Lucilla was married off twice by her father to create politically advantageous relationships; first to Lucius Verus, who jointly ruled with her father and was 18 years her senior. The Historia Augusta cites several rumours surrounding Lucilla and Lucius' marriage, including that Verus had an affair with Lucilla's mother Faustina and that she then poisoned him for telling Lucilla about it, followed closely by the claim that many believed Lucilla to have killed her husband out of jealousy at the power he granted his sister Fabia. Contemporary scholars such as Burns (Great Women of Imperial Rome: Mothers and wives of the Caesars, 2006) cast great scepticism on these claims, but the rumours elucidate the kind of world that Lucilla lived in and how her marriage to Lucius was perceived. On the death of Lucius Verus and at the age of 21, Lucilla was married to Tiberius Claudius Pompeianus, a close friend of the emperor and one of his most trusted military commanders. At the time of the marriage Pompeianus was over 50 and modern authors tend to report Lucilla as extremely displeased with the match, citing both the significant age difference and Pompeianus' perceived inferior social standing.

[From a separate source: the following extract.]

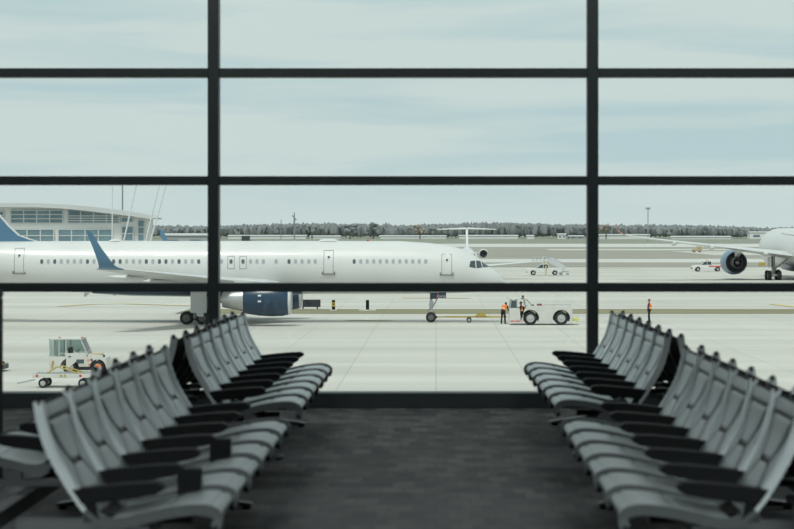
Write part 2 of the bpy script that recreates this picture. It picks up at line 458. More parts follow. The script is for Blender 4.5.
# black stand at the far left edge
t = thing('podium', 'black upright stand cut by the left edge beside the bench rows', 'stand', (gx(3.6, 12.15)-.3, 12.0, 0))
bm = N(); b2(bm, -.3, .3, -.14, .14, .03, 1.06); obj('body', bm, BLACK, t, bevel=.01)
bm = N(); b2(bm, -.26, .26, -.12, .12, 0, .03); obj('plinth', bm, BLACK, t)
bm = N(); prism(bm, [(-.15, 1.06), (-.15, 1.13), (.15, 1.10), (.15, 1.06)], -.3, .3, 'yz'); obj('top', bm, BLACK, t, bevel=.008)
# added fill lights under the ceiling near the windows, to lift the interior
for lx in (-5.5, -1.8, 1.9, 5.6):
    al = bpy.data.lights.new('ceiling_fill', 'AREA'); al.shape = 'RECTANGLE'; al.size = 2.8; al.size_y = .5; al.energy = CEIL_FILL; al.color = (.94, 1, .99)
    ao = bpy.data.objects.new('ceiling_fill', al); COL.objects.link(ao); ao.location = (lx, 15.4, ZC-.02)
for lx in (-4.5, -1.5, 1.5, 4.5):       # added narrow fill from behind the camera, brightens the bench frames
    al = bpy.data.lights.new('rear_fill', 'AREA'); al.shape = 'RECTANGLE'; al.size = 2.4; al.size_y = .6; al.energy = REAR; al.color = (.92, 1, 1); al.spread = math.radians(20)
    ao = bpy.data.objects.new('rear_fill', al); COL.objects.link(ao); ao.location = (lx, -3.5, ZC-.35); ao.rotation_euler = (PI/2 - math.radians(19), 0, 0)

# ================================================================== AIRCRAFT
def ringset(prof_, n=40):
    out = []
    for s, zt, zb, hw in prof_:
        c = (zt+zb)/2; h = (zt-zb)/2
        out.append([(-s, hw*math.cos(2*PI*i/n), c + h*math.sin(2*PI*i/n)) for i in range(n)])
    return out
AF = [(0, 0), (.03, .55), (.12, .9), (.3, 1), (.55, .78), (.8, .38), (1, .03), (1, -.03), (.8, -.25), (.5, -.5), (.2, -.55), (.05, -.38)]
def wing_rings(st, side):
    """stations: lateral, s of leading edge, chord, z, thickness, lean (0 flat wing, 1 upright winglet)"""
    R = []
    for lat, s, ch, z, th, lean in st:
        c, sn = math.cos(lean*PI/2), math.sin(lean*PI/2)
        R.append([(-(s + a*ch), side*(lat - b*th/2*sn), z + b*th/2*c) for a, b in AF])
    return R
def wing(name, st, side, m, parent):
    bm = N(); loft(bm, wing_rings(st, side)); return obj(name, bm, m, parent, smooth=True)
AHUB = mat('aircraft_wheel_hub', (.13, .13, .125), .5, .2, .1, 10)
def wheel_parts(parent, c, r, w, n=24, hubr=.55, hm=None):
    bm = N(); c = Vector(c)
    lathe(bm, [(-w/2, r*.62), (-w/2, r*.86), (-w*.36, r*.97), (-w*.15, r), (w*.15, r), (w*.36, r*.97), (w/2, r*.86), (w/2, r*.62)], c, (0, 1, 0), n)
    t_ = obj('wheel', bm, TYRE, parent, smooth=True)
    bm = N()
    for sd in (-1, 1):
        lathe(bm, [(sd*w*.40, r*.62), (sd*w*.52, r*hubr), (sd*w*.50, r*.30), (sd*w*.58, r*.22), (sd*w*.58, .001)], c, (0, 1, 0), n)
    obj('hub', bm, hm or HUB, t_, smooth=True)
    return t_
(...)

On the death of Marcus Aurelius, Lucilla's brother Commodus became emperor. Crispina Bruttia, her sister-in-law, now supplanted Lucilla as the principal female figure within the imperial household, thus relegating Lucilla from her privileged position alongside her mother during the reign of Marcus Aurelius. This decline in standing is reflected in the coinage under Commodus which recognised his wife but not his sister (Duncan-Jones, Crispina and the Coinage of the Empress, 2006). Resentment, perhaps born of her jealousy of Crispina and her alarm at her brother's actions as emperor, led Lucilla to conspire against Commodus by planning to overthrow and murder him. The plot failed as the would-be murderer, her husband's nephew, was arrested whilst pre-empting the act by exclaiming to Commodus his intention to stab him. Lucilla was banished to Capri where she was executed a year later; her husband had not participated in the conspiracy and so was spared, withdrawing from public life to his estates in the country and remaining there, citing old age and an ailment of the eyes as an excuse.